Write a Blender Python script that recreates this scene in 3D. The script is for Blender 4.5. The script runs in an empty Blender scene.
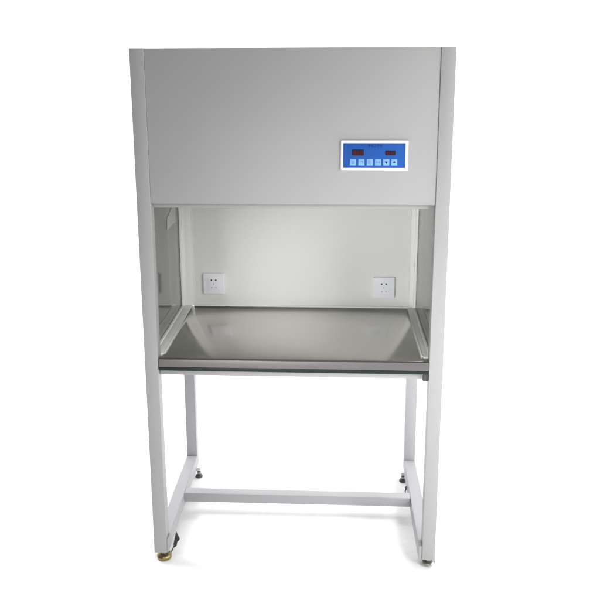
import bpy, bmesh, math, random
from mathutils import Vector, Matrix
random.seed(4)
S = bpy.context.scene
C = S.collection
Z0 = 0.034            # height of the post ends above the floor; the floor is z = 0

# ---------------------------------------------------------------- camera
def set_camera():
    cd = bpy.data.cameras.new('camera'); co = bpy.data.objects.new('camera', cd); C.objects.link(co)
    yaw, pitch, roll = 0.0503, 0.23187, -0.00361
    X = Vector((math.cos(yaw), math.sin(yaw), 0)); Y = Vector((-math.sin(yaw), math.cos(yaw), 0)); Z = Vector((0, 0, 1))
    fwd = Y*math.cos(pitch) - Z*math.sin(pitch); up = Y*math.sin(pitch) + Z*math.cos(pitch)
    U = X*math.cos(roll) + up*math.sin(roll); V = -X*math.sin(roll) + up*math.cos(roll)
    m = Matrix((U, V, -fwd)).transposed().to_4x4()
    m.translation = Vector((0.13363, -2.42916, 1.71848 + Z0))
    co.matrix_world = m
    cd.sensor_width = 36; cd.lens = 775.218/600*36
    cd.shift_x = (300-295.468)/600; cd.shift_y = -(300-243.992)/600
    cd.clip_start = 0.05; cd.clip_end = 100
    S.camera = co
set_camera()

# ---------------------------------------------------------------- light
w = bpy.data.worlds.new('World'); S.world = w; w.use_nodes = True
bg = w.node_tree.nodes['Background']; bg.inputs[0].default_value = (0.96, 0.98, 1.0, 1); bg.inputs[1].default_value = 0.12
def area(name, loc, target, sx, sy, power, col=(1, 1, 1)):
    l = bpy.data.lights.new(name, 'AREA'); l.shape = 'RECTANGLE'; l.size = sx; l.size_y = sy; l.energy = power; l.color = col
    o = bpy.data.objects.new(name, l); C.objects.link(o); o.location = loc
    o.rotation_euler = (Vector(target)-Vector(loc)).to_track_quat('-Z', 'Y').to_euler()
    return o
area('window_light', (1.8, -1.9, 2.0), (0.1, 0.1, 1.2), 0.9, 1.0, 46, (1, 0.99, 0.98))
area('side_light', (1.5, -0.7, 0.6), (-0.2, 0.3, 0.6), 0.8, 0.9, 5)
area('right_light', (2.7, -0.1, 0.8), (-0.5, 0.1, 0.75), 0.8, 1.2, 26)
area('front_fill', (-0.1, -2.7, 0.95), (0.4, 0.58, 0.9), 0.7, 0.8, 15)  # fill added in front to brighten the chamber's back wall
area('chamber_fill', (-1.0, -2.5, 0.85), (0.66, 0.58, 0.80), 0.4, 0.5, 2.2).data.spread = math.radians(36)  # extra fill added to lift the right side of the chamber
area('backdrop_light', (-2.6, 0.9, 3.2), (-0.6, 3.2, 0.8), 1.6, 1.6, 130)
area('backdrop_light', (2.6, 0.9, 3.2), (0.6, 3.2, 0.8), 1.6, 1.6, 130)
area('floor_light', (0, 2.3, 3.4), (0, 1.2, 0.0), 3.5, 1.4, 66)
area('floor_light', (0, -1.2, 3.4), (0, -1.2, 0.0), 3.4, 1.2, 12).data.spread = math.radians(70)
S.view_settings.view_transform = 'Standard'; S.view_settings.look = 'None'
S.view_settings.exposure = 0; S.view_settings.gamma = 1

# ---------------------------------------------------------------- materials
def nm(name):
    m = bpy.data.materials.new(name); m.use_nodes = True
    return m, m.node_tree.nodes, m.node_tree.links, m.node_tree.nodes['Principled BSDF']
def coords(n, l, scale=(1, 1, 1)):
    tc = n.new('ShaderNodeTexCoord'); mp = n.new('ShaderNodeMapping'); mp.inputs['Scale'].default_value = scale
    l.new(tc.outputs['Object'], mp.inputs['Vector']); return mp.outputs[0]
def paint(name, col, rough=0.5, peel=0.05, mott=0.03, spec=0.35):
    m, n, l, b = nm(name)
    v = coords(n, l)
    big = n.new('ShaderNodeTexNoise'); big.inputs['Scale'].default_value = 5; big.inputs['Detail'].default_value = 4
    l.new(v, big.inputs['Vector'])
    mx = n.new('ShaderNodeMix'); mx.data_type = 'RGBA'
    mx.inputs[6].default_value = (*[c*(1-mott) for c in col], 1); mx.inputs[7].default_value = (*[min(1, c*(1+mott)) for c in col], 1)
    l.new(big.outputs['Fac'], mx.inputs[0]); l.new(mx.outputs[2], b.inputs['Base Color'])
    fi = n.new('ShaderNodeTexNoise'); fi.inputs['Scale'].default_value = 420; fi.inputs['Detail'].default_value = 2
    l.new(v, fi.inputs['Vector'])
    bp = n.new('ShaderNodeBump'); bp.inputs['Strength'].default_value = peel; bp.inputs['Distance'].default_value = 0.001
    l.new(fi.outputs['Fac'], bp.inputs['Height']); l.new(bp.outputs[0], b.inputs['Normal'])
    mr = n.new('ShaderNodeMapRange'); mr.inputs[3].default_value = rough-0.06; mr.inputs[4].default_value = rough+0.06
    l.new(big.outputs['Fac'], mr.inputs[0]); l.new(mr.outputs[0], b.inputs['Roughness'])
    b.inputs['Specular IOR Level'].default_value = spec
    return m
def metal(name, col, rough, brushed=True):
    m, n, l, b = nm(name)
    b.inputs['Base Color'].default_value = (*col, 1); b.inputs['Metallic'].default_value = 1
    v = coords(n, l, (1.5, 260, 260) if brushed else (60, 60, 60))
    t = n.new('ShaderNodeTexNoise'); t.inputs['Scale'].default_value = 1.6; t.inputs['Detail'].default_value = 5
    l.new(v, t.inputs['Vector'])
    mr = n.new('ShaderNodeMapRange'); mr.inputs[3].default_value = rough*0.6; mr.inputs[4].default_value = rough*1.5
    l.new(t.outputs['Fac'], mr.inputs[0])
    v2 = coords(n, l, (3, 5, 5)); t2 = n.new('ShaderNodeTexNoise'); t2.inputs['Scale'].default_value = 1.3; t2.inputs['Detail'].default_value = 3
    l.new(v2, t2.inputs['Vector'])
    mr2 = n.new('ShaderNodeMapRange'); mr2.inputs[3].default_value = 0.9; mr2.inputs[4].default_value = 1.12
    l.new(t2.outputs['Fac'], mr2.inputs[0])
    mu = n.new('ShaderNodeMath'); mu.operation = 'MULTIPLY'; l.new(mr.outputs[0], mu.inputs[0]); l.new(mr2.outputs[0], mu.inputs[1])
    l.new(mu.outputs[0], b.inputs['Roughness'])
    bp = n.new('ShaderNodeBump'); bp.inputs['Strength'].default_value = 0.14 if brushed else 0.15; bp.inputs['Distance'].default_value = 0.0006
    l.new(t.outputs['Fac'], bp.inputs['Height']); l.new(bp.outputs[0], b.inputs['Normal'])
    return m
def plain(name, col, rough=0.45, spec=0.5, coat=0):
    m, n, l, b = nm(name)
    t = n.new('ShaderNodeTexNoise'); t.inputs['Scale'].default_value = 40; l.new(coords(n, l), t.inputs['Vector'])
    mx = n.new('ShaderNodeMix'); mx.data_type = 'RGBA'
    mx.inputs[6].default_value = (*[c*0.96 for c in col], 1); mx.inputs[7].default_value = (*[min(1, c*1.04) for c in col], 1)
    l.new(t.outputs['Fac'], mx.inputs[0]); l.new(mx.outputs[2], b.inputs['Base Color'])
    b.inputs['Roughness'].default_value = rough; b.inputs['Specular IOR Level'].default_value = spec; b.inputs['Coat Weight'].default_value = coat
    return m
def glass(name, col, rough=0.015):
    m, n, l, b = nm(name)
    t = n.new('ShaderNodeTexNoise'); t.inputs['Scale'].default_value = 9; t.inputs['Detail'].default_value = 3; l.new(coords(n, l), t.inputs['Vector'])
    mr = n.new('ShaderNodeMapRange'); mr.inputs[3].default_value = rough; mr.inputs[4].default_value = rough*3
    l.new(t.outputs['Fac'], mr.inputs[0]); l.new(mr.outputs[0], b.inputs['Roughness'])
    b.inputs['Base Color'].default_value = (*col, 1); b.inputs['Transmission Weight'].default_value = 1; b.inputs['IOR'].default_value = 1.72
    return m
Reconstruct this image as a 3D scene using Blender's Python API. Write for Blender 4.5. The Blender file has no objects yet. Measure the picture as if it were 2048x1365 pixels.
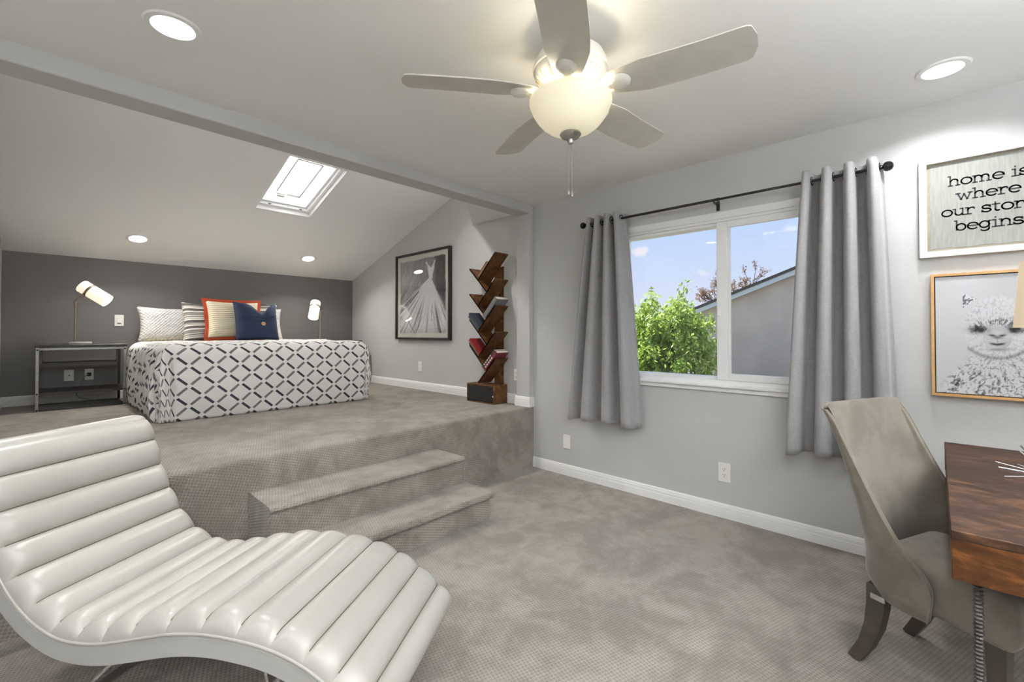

_Requirement:_
Only the number is needed here: how many lines of the records contain "this"?

_Answer:_
2